**Source material**
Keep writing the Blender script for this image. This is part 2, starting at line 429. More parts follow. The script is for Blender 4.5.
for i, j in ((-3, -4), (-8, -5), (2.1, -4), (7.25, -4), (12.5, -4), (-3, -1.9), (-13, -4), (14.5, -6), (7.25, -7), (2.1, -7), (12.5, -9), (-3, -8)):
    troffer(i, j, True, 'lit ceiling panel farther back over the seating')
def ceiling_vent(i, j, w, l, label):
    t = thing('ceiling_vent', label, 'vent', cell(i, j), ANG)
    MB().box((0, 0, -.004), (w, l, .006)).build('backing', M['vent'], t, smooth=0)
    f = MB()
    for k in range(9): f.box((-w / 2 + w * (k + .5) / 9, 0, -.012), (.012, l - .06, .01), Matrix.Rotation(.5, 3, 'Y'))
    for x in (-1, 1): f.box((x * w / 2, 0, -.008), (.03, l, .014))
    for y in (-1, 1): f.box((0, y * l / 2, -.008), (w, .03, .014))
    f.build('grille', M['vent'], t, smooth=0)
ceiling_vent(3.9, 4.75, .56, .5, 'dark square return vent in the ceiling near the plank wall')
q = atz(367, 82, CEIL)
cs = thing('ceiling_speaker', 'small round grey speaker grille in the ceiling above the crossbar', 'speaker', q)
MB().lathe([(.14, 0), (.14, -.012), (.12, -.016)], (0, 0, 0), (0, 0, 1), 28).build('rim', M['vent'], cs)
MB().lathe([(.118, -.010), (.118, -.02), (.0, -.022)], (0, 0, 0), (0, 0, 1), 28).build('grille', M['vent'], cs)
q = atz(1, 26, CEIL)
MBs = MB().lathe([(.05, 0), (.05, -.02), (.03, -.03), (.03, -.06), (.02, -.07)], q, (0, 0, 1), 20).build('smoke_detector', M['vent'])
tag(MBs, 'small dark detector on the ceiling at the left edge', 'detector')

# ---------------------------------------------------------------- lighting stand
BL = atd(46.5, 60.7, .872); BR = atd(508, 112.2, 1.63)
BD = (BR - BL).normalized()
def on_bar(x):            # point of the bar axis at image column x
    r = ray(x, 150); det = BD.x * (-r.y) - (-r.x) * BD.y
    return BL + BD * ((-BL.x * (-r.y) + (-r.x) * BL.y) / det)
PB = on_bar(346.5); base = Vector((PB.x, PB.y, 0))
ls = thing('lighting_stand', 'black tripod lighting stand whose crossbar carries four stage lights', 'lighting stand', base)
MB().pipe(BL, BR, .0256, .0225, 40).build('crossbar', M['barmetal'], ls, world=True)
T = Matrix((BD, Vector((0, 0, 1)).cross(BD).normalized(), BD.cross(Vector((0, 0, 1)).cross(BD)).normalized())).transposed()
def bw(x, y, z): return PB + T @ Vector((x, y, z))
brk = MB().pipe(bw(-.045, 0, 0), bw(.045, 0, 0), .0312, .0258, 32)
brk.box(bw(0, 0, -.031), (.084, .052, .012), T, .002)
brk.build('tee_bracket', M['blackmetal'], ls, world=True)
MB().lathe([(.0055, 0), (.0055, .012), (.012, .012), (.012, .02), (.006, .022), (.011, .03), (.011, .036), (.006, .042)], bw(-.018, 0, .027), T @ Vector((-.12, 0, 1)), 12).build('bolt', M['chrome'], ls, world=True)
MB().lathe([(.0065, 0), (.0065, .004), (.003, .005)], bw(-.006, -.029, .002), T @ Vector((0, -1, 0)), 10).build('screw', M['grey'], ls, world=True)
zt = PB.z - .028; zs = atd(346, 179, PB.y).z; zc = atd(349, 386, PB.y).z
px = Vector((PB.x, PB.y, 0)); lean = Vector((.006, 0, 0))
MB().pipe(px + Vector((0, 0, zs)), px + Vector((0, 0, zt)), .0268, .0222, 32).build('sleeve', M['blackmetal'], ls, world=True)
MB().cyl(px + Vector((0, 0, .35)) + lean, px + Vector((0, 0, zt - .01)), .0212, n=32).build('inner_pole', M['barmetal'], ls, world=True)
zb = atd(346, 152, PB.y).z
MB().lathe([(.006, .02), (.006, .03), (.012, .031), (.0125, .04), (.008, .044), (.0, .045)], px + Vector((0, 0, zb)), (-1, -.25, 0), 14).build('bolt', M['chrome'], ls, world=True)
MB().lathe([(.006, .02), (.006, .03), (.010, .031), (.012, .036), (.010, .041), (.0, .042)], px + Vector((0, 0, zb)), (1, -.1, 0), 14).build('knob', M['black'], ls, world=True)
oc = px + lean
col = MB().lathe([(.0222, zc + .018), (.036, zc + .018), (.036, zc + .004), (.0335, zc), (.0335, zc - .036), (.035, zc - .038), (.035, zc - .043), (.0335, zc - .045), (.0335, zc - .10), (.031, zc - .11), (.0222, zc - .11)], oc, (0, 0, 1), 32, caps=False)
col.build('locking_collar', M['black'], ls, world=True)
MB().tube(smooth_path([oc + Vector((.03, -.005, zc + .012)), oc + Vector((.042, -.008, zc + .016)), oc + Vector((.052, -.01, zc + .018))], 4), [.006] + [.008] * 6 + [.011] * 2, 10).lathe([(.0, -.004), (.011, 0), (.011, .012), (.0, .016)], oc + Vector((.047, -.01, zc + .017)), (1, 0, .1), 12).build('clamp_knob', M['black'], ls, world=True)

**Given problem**
Gather from the data above every line with the string "image".

**Task solution**
Keep writing the Blender script for this image. This is part 2, starting at line 429. More parts follow. The script is for Blender 4.5.
def on_bar(x):            # point of the bar axis at image column x